I'm not sure I understand the question.  I think the answer is that 
when the client has no more requests to make, and has recieved all the 
responses it wants to wait for, it closes the connection.

]I don't see the need
] for multiplexing in the client->server direction, if the client can
] seat there and bomb the server continously with requests.

I agree that it isn't very useful in the client->server direction.  And 
actually, it doesn't work in the client->server direction.
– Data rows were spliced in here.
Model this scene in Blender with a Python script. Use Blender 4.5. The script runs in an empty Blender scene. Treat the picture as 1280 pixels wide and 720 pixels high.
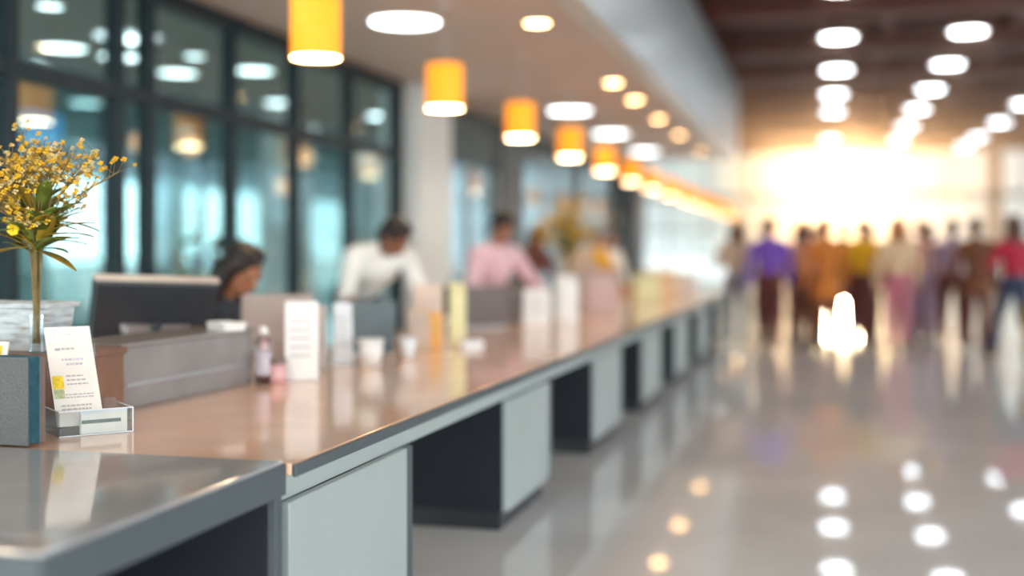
import bpy, bmesh, math, random
from mathutils import Vector, Matrix, Euler
random.seed(7)
PI = math.pi
sc = bpy.context.scene
C = sc.collection

# ------------------------------------------------------------------ camera
cam_d = bpy.data.cameras.new('camera'); cam = bpy.data.objects.new('camera', cam_d); C.objects.link(cam)
cam.location = (0, 0, 1.36)
cam.rotation_euler = (PI/2, 0, math.radians(14.753))
cam_d.sensor_width = 36; cam_d.lens = 42.19
cam_d.shift_y = -45/1280
cam_d.clip_end = 500
cam_d.dof.use_dof = True
cam_d.dof.focus_distance = 3.85
cam_d.dof.aperture_fstop = 0.58
sc.camera = cam

# ------------------------------------------------------------------ view, world, sun
sc.view_settings.view_transform = 'Standard'; sc.view_settings.look = 'None'
sc.view_settings.exposure = 0.68; sc.view_settings.gamma = 1.0
sc.view_settings.use_curve_mapping = False
sc.cycles.max_bounces = 8; sc.cycles.transparent_max_bounces = 24
sc.cycles.glossy_bounces = 5; sc.cycles.diffuse_bounces = 4; sc.cycles.transmission_bounces = 5
sc.cycles.caustics_reflective = False; sc.cycles.caustics_refractive = False
sc.cycles.sample_clamp_indirect = 8

SUN_DIR = Vector((0.0105*1.0, 1.0, 0.055)).normalized()     # low sun beyond the far glazing
w = bpy.data.worlds.new('world'); sc.world = w; w.use_nodes = True
nt = w.node_tree; nt.nodes.clear()
def N(tree, t, **k):
    n = tree.nodes.new(t)
    for a, b in k.items(): setattr(n, a, b)
    return n
tc = N(nt, 'ShaderNodeTexCoord')
dot = N(nt, 'ShaderNodeVectorMath', operation='DOT_PRODUCT'); dot.inputs[1].default_value = SUN_DIR
nt.links.new(tc.outputs['Generated'], dot.inputs[0])
ac = N(nt, 'ShaderNodeMath', operation='ARCCOSINE'); nt.links.new(dot.outputs['Value'], ac.inputs[0])
rp = N(nt, 'ShaderNodeValToRGB')
mr = N(nt, 'ShaderNodeMapRange'); mr.inputs['From Min'].default_value = 0; mr.inputs['From Max'].default_value = 0.6
nt.links.new(ac.outputs[0], mr.inputs['Value']); nt.links.new(mr.outputs[0], rp.inputs[0])
SKY = [(0.0, (5.0, 3.5, 1.8, 1)), (0.045, (2.6, 1.7, 0.85, 1)), (0.10, (0.90, 0.68, 0.42, 1)), (0.17, (0.52, 0.55, 0.50, 1)), (0.30, (0.54, 0.62, 0.63, 1)),
       (0.46, (0.85, 1.05, 1.08, 1)), (0.62, (0.9, 1.06, 1.1, 1)), (1.0, (3.4, 3.65, 3.7, 1))]
els = rp.color_ramp.elements
els[0].position, els[0].color = SKY[0]; els[1].position, els[1].color = SKY[-1]
for p_, c_ in SKY[1:-1]:
    e = els.new(p_); e.color = c_
bg = N(nt, 'ShaderNodeBackground'); bg.inputs['Strength'].default_value = 1.0
wo = N(nt, 'ShaderNodeOutputWorld')
nt.links.new(rp.outputs[0], bg.inputs['Color']); nt.links.new(bg.outputs[0], wo.inputs[0])

sd = bpy.data.lights.new('sun', 'SUN'); sun = bpy.data.objects.new('sun', sd); C.objects.link(sun)
sd.energy = 0.3; sd.color = (1.0, 0.66, 0.38); sd.angle = math.radians(2.0)
sun.location = (0, 60, 8); sun.rotation_euler = SUN_DIR.to_track_quat('Z', 'Y').to_euler()

# ------------------------------------------------------------------ materials
M = {}
def mat(name, col, rough=0.5, metal=0.0, spec=0.5, vary=0.06, scale=12.0, bump=0.0, emit=None, estr=0.0, coat=0.0, sub=0.0):
    m = bpy.data.materials.new(name); m.use_nodes = True; t = m.node_tree
    b = t.nodes['Principled BSDF']
    b.inputs['Roughness'].default_value = rough; b.inputs['Metallic'].default_value = metal
    b.inputs['Specular IOR Level'].default_value = spec; b.inputs['Coat Weight'].default_value = coat
    if sub: b.inputs['Subsurface Weight'].default_value = sub; b.inputs['Subsurface Radius'].default_value = (0.02, 0.008, 0.004)
    co = N(t, 'ShaderNodeTexCoord'); no = N(t, 'ShaderNodeTexNoise'); no.inputs['Scale'].default_value = scale
    no.inputs['Detail'].default_value = 4
    t.links.new(co.outputs['Object'], no.inputs['Vector'])
    r = N(t, 'ShaderNodeValToRGB'); r.color_ramp.elements[0].position = 0.3; r.color_ramp.elements[1].position = 0.7
    r.color_ramp.elements[0].color = (*[max(0, c*(1-vary)) for c in col], 1)
    r.color_ramp.elements[1].color = (*[min(1, c*(1+vary)) for c in col], 1)
    t.links.new(no.outputs['Fac'], r.inputs[0]); t.links.new(r.outputs[0], b.inputs['Base Color'])
    if bump:
        bp = N(t, 'ShaderNodeBump'); bp.inputs['Strength'].default_value = bump; bp.inputs['Distance'].default_value = 0.01
        t.links.new(no.outputs['Fac'], bp.inputs['Height']); t.links.new(bp.outputs[0], b.inputs['Normal'])
    if emit:
        b.inputs['Emission Color'].default_value = (*emit, 1); b.inputs['Emission Strength'].default_value = estr
    M[name] = m
    return m
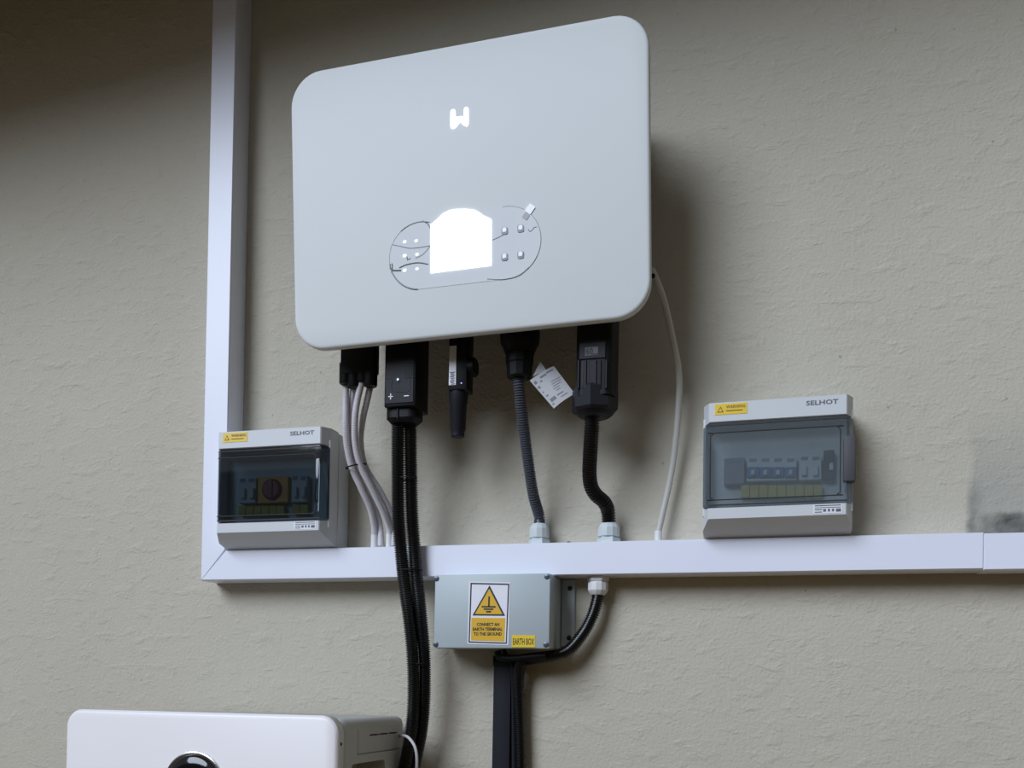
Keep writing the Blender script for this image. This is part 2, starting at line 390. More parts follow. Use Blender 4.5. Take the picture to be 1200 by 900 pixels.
square(621.3, 245.2, .0095, .0115, -.7, .0005, .0012, 'peel_tab', M['tab'])
square(616.5, 253.6, .008, .008, -.7, .0005, .0010, 'peel_tab_stub', M['paper'])

# heights at which connectors leave the inverter body (in the tilted body's frame)
def under(px, d):
    """world point on the underside of the housing above pixel column px, at distance d from the wall"""
    p = at(px, 400, d); l = INVM @ p; l.z = BZ0-.0005; l.x = l.x; return (INVM.inverted() @ l)

# ------------------------------------------------------------------ connectors under the inverter
def vbox(g, x0, x1, ztop, ybot, d0, d1, r=.002):
    """upright box between pixel columns x0..x1 (read on its front face d1) from height ztop down to pixel row ybot"""
    a, b = at(x0, ybot, d1), at(x1, ybot, d1)
    g.box(a.x, b.x, -d1, -d0, (a.z+b.z)/2, ztop, r); return g
DC = .105   # distance of the connector row from the wall (centre)
# 1 communication connector
d1 = .115; zt = under(420, .1).z
t = thing('communication_connector', at(420, 452, .1), 'black connector block with four white conduits under the inverter', 'connector')
vbox(G(), 398, 438, zt-.001, 437, .094, d1, .003).build('housing', M['black'], t)
for px, py in ((405.5, 450.5), (415, 454.5), (425.5, 448.5), (434, 453)):
    p = at(px, py, .104); G().lathe([(0, .0088), (.002, .0100), (.03, .0102)], p, (0, 0, 1), 18).build('cable_boot', M['black'], t)
# 2 battery connector
t = thing('battery_connector', at(468, 497, .1), 'black battery plug marked plus and minus under the inverter', 'connector')
d1 = .128; zt = under(470, .1).z
vbox(G(), 450, 486.5, zt-.001, 476, .076, d1, .0015).build('housing', M['black'], t)
a, b = at(451.5, 473.5, d1), at(485.5, 418, d1)
fp = G().box(a.x, b.x, -d1-.0012, -d1, a.z, b.z, .0004, 1).build('face_plate', M['black_face'], t)
q0 = lambda px, py, dd=0.0012: at(px, py, d1+dd)
g = G()
for i in range(9):
    y = 424+i*2.2; a, b = q0(474, y), q0(483, y+.9); g.box(a.x, b.x, -d1-.0018, -d1-.001, b.z, a.z)
g.build('grip_ribs', M['black'], fp, flat=True)
G().tube([q0(452, 443.5), q0(456, 443.3), q0(459.3, 446), q0(459.6, 457.5), q0(479.3, 457.7), q0(479.6, 442.6), q0(485, 442)], .0008, 6).build('latch_groove', M['ink'], fp)
p = q0(466.5, 445.4); G().lathe([(0, .0032), (.0008, .0032), (.0012, .0022)], p, (0, -1, 0), 16).build('screw', M['steel'], fp)
G().lathe([(0, .0012), (.0006, .0008)], p+Vector((.0003, -.0012, .0004)), (0, -1, 0), 10).build('screw_slot', M['chrome'], fp)
c = q0(457.8, 464.7); g = G(); g.box(c.x-.0036, c.x+.0036, c.y-.0003, c.y+.0002, c.z-.0006, c.z+.0006); g.box(c.x-.0006, c.x+.0006, c.y-.0003, c.y+.0002, c.z-.0042, c.z+.0042); g.build('plus_mark', M['sticker'], fp, flat=True)
c = q0(476.3, 463.8); G().box(c.x-.0036, c.x+.0036, c.y-.0003, c.y+.0002, c.z-.0006, c.z+.0006).build('minus_mark', M['sticker'], fp, flat=True)
p = at(474.2, 497.5, .102); zt2 = at(470, 474, .102).z
g = G(); h = zt2-p.z
g.loft([[Vector((p.x+x, p.y+z, p.z+hh)) for x, z in rrect(2*rw, 2*rd, .014*rw/.026, 5)] for hh, rw, rd in ((0, .019, .014), (.006, .0245, .019), (h, .0245, .0195))])
g.build('collar', M['black'], t)
a = at(466.5, 478, .121); G().box(a.x-.0012, a.x+.0012, -.1235, -.1205, a.z-.016, a.z, .0006, 1).build('collar_rib', M['black_face'], t)
# 3 data logger dongle
d1 = .118; zt = under(535, .1).z
t = thing('data_logger_dongle', at(536, 512, .1), 'small black plug-in data logger with white label strip, no cable attached', 'dongle')
vbox(G(), 524.5, 547, zt-.001, 457, .088, d1, .003).build('housing', M['black'], t)
c = at(549, 431, .104); G().lathe([(-.012, .011), (-.010, .0135), (.010, .0135), (.012, .011)], c, (1, 0, 0), 20).build('side_knob', M['black'], t)
p = at(536.3, 512.5, .103); H = lambda y: at(536, y, .103).z-p.z
G().lathe([(0, .0085), (.001, .0095), (H(505.5), .0098), (H(504), .0110), (H(474), .0122), (H(472.5), .0132), (H(456), .0138)], p, (0, 0, 1), 22).build('antenna_cap', M['black_face'], t)
a, b = at(526, 451.5, d1), at(535, 405, d1)
lb = G().box(a.x, b.x, -d1-.0004, -d1+.0002, a.z, b.z).build('label_strip', M['sticker'], t, flat=True)
g = G()
for i in range(9):
    y = 436+i*1.7; u, v = at(527.4+(i % 3)*.5, y, d1+.0004), at(533.2-(i % 2), y+.8, d1+.0004); g.box(u.x, v.x, -d1-.0006, -d1-.0003, v.z, u.z)
g.build('label_print', M['ink_grey'], lb, flat=True)
a = at(540.6, 449, d1); G().lathe([(0, .0011), (.0006, .0008)], a, (0, -1, 0), 10).build('status_light', M['violet_led'], t)
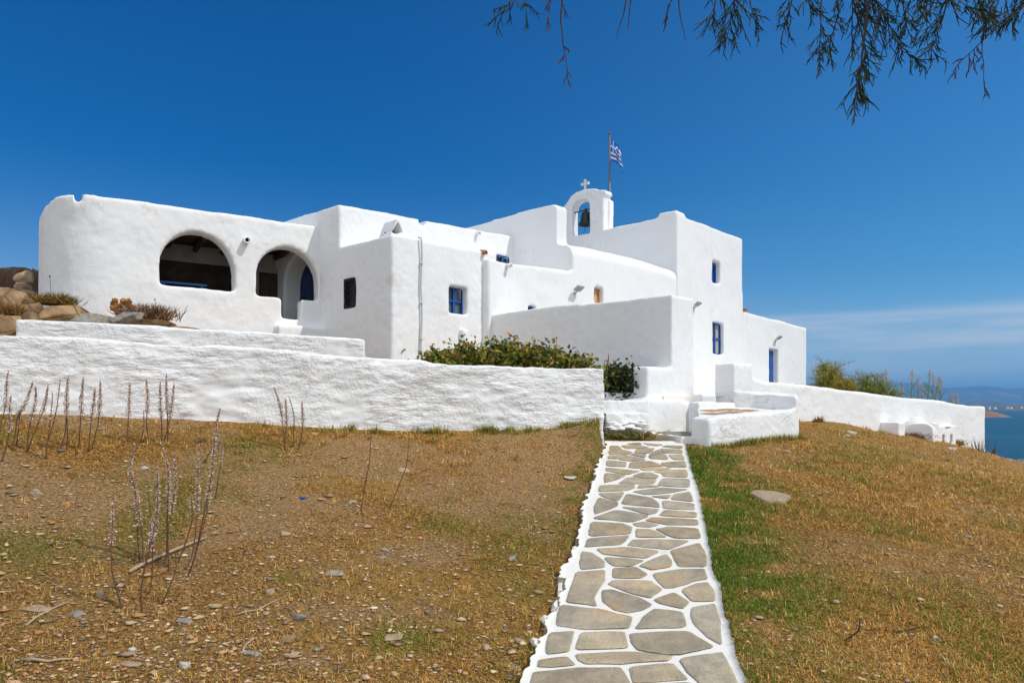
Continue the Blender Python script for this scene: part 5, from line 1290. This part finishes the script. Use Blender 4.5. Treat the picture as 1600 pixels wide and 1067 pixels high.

I tried to indicate that by syaing "the client requests..." by sending 
Request-ID with an ID and optional stream number. I meant that 
strictly, as in the browser talking to the origin server or  proxy 
cache, or proxy making requests to another proxy or origin server. I 
would have said "sender" otherwise.  However, I agree that it is a 
little unclear.

It doesn't work because the server can't tell whether
	Request-ID: xxx, stream=n
means that the client wants the response entity-body on stream 'n', or 
that the client wants to send the reuest entity-body on stream 'n'.  I 
am pretty sure that this restriction could be lifted, but it didn't 
seem worth the trouble at the time. Thinking about it some now, something like
	Request-ID: xxx, instream='n', outstream='m'
should work if there were agreement that there was need for 
client->server direction multiplexing.

]
] The scheme seems really useful for the server->client direction of the
] connection. This would allow different programming paradigms for the
] server, like spawning a thread for each request that comes from the pipe, or
] using overlapped I/O and pushing chunks back into the pipe as the
] file I/O operations end, or whatever.

Yup... and it doesn't waste net resources with extra connections.

]
] > To recall what chunking does: each chunk starts will the length encoded
] > as an ASCII hex number, followed by CRLF followed by the next chunk of
] > data as 8 bit raw octets, followed by CRLF.  The last chunk has length
] > 0, and after it can optionally come entity header fields (other than
] > Content-Length or Transfer-Encoding).  The idea is that the receiver
] > can reliably detect end-of-data, without having to know in advance what
] > the content length is, so that the server can dynamically generate it
] > and send early parts of it while the later parts are being generated.
]
] I wonder why end-of-data detection wasn't introduced in the protocol
] previous to this discussion (for single request/response sequence on
] a connection), instead of leaving this detection to
] the socket interface.

End-of-data detection, via chunking, is in the 1.1 draft. Its 
simplicity and ease of extension sparked the awareness that 
multiplexing was just a very small additional step.